Repeat exactly the lines of the listing below, please, starting with the first and ending with the line containing "RAD = math.radians"; leave out the rest.
-.-.-
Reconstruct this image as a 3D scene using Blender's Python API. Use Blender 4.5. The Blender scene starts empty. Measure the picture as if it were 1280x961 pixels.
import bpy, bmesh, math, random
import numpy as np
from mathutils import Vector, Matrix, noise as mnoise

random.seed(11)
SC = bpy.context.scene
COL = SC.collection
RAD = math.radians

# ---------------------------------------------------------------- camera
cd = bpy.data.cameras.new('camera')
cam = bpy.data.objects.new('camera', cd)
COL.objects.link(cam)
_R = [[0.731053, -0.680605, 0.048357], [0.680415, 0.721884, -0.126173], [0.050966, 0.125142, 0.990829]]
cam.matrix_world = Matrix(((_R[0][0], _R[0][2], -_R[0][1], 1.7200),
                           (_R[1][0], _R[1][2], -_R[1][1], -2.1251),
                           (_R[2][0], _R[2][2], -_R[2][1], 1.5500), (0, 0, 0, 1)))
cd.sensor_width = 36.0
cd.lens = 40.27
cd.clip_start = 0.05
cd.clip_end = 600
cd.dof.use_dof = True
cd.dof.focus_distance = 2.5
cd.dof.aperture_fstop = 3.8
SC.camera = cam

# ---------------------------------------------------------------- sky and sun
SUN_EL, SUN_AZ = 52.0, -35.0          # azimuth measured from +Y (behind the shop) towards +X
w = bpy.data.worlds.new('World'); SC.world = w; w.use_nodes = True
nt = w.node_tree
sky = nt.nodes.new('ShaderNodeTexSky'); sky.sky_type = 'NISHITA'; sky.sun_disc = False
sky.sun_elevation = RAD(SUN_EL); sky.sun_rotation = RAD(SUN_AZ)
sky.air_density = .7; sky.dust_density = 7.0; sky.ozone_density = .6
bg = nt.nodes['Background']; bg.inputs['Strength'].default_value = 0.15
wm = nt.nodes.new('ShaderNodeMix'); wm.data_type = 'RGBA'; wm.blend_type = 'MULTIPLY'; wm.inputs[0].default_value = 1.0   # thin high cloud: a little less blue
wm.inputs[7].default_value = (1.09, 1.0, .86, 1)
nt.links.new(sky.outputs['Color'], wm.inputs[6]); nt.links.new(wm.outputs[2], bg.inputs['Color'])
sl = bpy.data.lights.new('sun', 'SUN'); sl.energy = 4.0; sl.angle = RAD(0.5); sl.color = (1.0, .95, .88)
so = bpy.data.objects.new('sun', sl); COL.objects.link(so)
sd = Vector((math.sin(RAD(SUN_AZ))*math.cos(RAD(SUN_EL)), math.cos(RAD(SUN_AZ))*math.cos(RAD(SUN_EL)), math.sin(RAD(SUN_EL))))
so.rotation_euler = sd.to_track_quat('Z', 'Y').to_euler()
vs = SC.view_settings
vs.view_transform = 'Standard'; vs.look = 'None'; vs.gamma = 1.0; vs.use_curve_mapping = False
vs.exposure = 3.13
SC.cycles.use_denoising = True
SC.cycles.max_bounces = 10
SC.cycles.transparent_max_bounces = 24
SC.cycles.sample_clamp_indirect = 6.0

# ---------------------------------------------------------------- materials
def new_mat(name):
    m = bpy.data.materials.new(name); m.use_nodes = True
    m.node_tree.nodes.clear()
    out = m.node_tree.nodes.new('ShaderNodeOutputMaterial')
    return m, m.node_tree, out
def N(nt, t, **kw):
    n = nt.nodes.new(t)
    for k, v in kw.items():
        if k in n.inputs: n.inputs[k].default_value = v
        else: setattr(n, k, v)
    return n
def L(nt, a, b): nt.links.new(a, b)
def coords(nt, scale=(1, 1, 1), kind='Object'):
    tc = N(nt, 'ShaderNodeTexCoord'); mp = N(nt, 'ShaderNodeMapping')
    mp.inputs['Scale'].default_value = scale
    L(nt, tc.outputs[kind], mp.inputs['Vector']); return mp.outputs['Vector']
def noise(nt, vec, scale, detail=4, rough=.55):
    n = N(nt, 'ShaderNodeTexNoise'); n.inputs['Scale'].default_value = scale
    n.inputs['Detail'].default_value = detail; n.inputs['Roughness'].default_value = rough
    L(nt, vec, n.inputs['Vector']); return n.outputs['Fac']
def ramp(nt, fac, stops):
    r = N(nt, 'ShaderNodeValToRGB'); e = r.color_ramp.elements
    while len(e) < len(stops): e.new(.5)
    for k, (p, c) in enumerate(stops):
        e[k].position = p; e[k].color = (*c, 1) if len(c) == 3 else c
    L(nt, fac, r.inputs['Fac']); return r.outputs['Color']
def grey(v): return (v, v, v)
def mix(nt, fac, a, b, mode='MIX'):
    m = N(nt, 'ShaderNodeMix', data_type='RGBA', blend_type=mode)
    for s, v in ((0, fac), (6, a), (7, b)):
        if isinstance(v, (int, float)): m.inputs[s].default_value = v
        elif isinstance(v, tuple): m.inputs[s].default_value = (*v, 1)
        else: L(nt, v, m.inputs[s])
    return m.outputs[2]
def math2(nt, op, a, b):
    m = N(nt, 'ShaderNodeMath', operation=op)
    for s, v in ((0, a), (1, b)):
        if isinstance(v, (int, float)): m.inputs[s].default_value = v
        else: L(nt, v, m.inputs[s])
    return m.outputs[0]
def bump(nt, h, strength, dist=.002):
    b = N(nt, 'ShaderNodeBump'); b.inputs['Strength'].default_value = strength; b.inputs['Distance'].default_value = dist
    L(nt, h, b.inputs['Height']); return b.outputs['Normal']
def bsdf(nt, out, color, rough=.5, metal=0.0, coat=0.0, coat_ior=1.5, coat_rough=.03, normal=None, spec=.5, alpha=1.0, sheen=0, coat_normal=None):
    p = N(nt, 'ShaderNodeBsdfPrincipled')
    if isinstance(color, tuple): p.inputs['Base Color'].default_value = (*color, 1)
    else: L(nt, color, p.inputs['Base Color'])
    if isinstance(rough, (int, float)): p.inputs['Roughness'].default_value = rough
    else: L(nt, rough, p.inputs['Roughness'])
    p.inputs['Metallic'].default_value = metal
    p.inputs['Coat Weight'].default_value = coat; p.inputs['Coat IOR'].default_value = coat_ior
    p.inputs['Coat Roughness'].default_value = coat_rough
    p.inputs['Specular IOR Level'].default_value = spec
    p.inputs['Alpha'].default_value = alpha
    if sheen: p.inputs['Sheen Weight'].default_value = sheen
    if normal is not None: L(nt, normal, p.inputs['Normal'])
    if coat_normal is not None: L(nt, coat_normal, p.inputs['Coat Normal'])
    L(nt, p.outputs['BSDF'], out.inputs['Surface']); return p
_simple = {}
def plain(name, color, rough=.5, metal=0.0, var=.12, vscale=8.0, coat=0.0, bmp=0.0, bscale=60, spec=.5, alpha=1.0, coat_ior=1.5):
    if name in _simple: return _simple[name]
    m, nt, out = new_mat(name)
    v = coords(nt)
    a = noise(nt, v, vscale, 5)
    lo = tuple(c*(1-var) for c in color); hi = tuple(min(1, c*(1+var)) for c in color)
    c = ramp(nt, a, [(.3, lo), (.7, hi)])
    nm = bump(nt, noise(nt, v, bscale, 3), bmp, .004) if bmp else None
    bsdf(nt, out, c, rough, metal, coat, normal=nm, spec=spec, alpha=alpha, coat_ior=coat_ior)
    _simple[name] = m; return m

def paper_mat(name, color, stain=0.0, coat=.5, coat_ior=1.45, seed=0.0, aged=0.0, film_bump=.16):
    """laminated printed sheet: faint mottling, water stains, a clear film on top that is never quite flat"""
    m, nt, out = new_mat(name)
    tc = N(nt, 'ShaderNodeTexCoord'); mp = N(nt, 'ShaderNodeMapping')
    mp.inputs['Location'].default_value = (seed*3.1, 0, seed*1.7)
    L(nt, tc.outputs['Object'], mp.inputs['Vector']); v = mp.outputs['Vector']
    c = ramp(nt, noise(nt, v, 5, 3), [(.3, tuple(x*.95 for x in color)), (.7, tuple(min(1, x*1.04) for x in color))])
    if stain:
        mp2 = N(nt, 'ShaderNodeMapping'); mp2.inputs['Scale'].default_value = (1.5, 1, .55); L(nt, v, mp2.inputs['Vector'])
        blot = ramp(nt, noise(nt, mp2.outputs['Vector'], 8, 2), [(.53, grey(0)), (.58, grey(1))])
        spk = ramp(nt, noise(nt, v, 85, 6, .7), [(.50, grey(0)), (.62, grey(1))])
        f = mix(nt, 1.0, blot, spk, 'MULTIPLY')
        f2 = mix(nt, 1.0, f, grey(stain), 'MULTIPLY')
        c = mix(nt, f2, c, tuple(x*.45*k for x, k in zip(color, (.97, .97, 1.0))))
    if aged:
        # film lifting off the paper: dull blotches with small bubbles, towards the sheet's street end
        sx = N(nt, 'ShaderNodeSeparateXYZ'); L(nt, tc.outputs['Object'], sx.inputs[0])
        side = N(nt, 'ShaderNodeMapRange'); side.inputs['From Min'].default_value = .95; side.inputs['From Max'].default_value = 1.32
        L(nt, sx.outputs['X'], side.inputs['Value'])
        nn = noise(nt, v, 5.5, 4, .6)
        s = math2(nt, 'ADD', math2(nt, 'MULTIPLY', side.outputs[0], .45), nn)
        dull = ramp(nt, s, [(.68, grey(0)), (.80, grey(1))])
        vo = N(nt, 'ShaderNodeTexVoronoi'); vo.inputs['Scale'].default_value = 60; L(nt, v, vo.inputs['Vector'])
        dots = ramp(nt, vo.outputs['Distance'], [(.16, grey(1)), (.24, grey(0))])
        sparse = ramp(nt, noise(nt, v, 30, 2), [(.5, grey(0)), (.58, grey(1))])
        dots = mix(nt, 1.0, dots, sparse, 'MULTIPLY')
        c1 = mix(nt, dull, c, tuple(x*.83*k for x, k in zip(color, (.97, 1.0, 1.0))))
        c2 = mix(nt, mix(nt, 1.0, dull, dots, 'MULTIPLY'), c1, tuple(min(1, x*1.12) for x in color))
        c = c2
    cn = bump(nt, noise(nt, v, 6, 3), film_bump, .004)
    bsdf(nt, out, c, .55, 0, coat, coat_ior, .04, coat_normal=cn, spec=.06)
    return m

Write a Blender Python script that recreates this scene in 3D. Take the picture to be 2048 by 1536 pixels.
-.-.-
_Written response_:
Reconstruct this image as a 3D scene using Blender's Python API. Use Blender 4.5. The Blender scene starts empty. Measure the picture as if it were 1280x961 pixels.
import bpy, bmesh, math, random
import numpy as np
from mathutils import Vector, Matrix, noise as mnoise

random.seed(11)
SC = bpy.context.scene
COL = SC.collection
RAD = math.radians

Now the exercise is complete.